ICOS is an infrastructure that promotes technological development and measurements related to greenhouse gases by connecting research, education and innovation. By providing high-precision data, it supports policy decision-making to combat climate change and its impacts.
It is a research infrastructure arising from the important idea of the European scientific community to have an operational network of consistent and sustained measurements based on exactly the same scientific and technical standards to facilitate high quality climate change research and increase the use of the data produced.
ICOS brings together national research and measurement stations at the European level and, through coordination and support, constitutes a large-scale infrastructure at the service of researchers and society.
The data produced by ICOS help understand the Atmosphere-Earth-Ocean system and its response to climate change and other environmental challenges, produce scientific knowledge that leads towards the achievement of the UN Sustainable Development Goals and the European Union's Societal Challenges, in particular those related to climate change.
The ICOS Italy Network consists of 17 stations, of which 10 for the terrestrial ecosystem, 4 for the ocean and 3 for the atmosphere. In addition, ICOS Italy, together with ICOS Belgium and France, hosts the Ecosystem Thematic Centre (ETC).
ICOS Italy is coordinated by the Joint Research Unit (JRU), a collaboration of 15 Italian institutions, including OGS, CNR, universities, research institutes and others.

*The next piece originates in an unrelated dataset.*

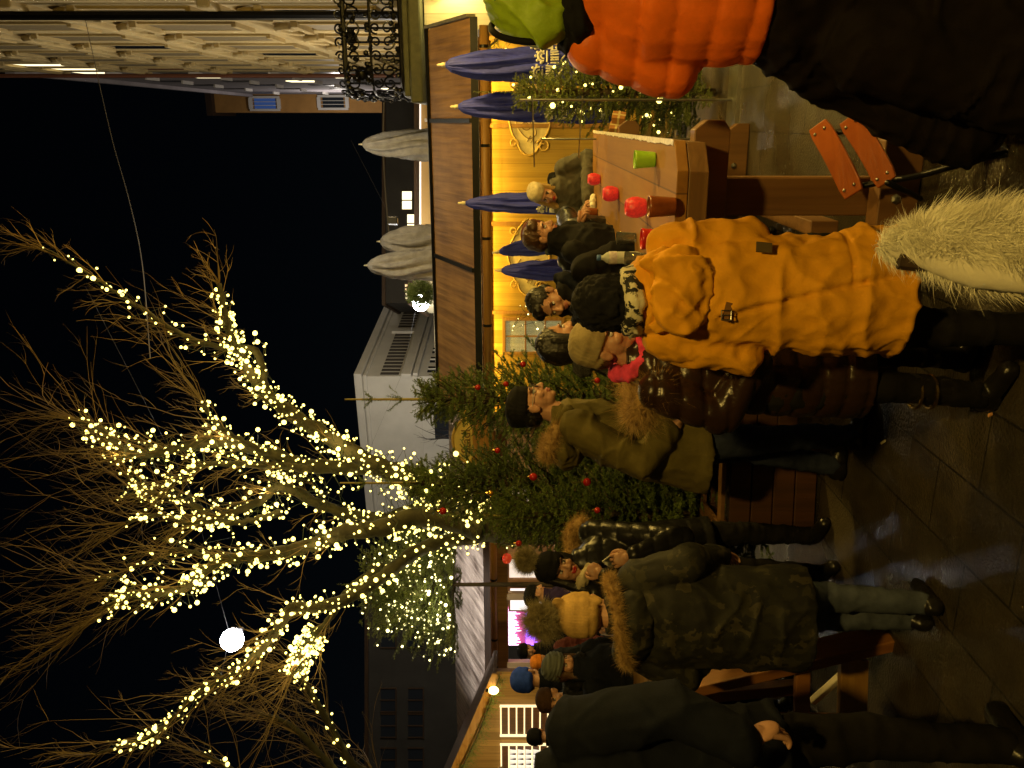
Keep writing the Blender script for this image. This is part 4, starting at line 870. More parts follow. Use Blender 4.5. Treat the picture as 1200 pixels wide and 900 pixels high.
MB().lathe([(.30, 0), (.30, .03)], n=28, M=Matrix.Rotation(math.pi / 2, 4, 'X')).build('board', PLQ, q); g = MB(); g.tube([(.30 * math.cos(a), -.03, .30 * math.sin(a)) for a in np.linspace(0, 6.283, 30)], .018, 6); scroll(g, .1, 0, .1, 0, 1.4, -.035, .01); scroll(g, -.12, .02, .1, 1, 1.4, -.035, .01, -1); g.build('border', PLB, q)

# ------------------------------------------------------------------ fir greenery generator
NEED = mat('fir_needles', (.17, .23, .045), .5, color2=(.08, .13, .025), nscale=9); NEEDY = mat('fir_needles_yellow', (.16, .19, .035), .5, color2=(.08, .11, .02), nscale=9)  # second needle colour is yellower
BARK = mat('fir_bark', (.06, .04, .02), .85, noise=.3, bump=.6, bscale=50); STEMY = mat('young_stem', (.30, .24, .05), .6)
def needles(name, shoots, m, parent, per=30, ln=.017, wd=.0021, seed=1, fan=.9):
    """shoots: array (n, 6) of start and end points, covered with needles all round"""
    r = np.random.default_rng(seed); sh = np.asarray(shoots); n = len(sh); A = sh[:, :3]; B = sh[:, 3:]
    t = np.tile(np.linspace(.02, 1.0, per), n); i = np.repeat(np.arange(n), per); p = A[i] * (1 - t)[:, None] + B[i] * t[:, None]
    d = (B - A)[i]; d /= np.linalg.norm(d, axis=1)[:, None]
    q = r.normal(0, 1, (n * per, 3)); q -= d * (q * d).sum(1)[:, None]; q /= np.linalg.norm(q, axis=1)[:, None]
    nd = q * fan + d * .75; nd /= np.linalg.norm(nd, axis=1)[:, None]; L_ = ln * r.uniform(.7, 1.2, n * per)[:, None] * (1 - .35 * t[:, None])
    sd = np.cross(nd, r.normal(0, 1, (n * per, 3))); sd /= np.linalg.norm(sd, axis=1)[:, None]
    V = np.stack([p - sd * wd, p + sd * wd, p + nd * L_ + sd * wd * .5, p + nd * L_ - sd * wd * .5], 1).reshape(-1, 3)
    F = np.arange(n * per * 4).reshape(-1, 4)
    return np_mesh(name, V, F, m, parent)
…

OGS manages two of the four marine stations: Miramare, in the Gulf of Trieste, and E2M3A, in the centre of the South Adriatic. These sites are relevant for understanding the role played by the Adriatic Sea in absorbing atmospheric CO2 and transporting it to deep waters. This phenomenon depends mainly on the extent of water and wind cooling in the winter period, primary production and respiration processes by organisms, and fertilisation in the photic zone due to nutrient inputs. These sites are also important for studying long-term changes, leading for example to a decrease in pH in the seas, a process known as ocean acidification.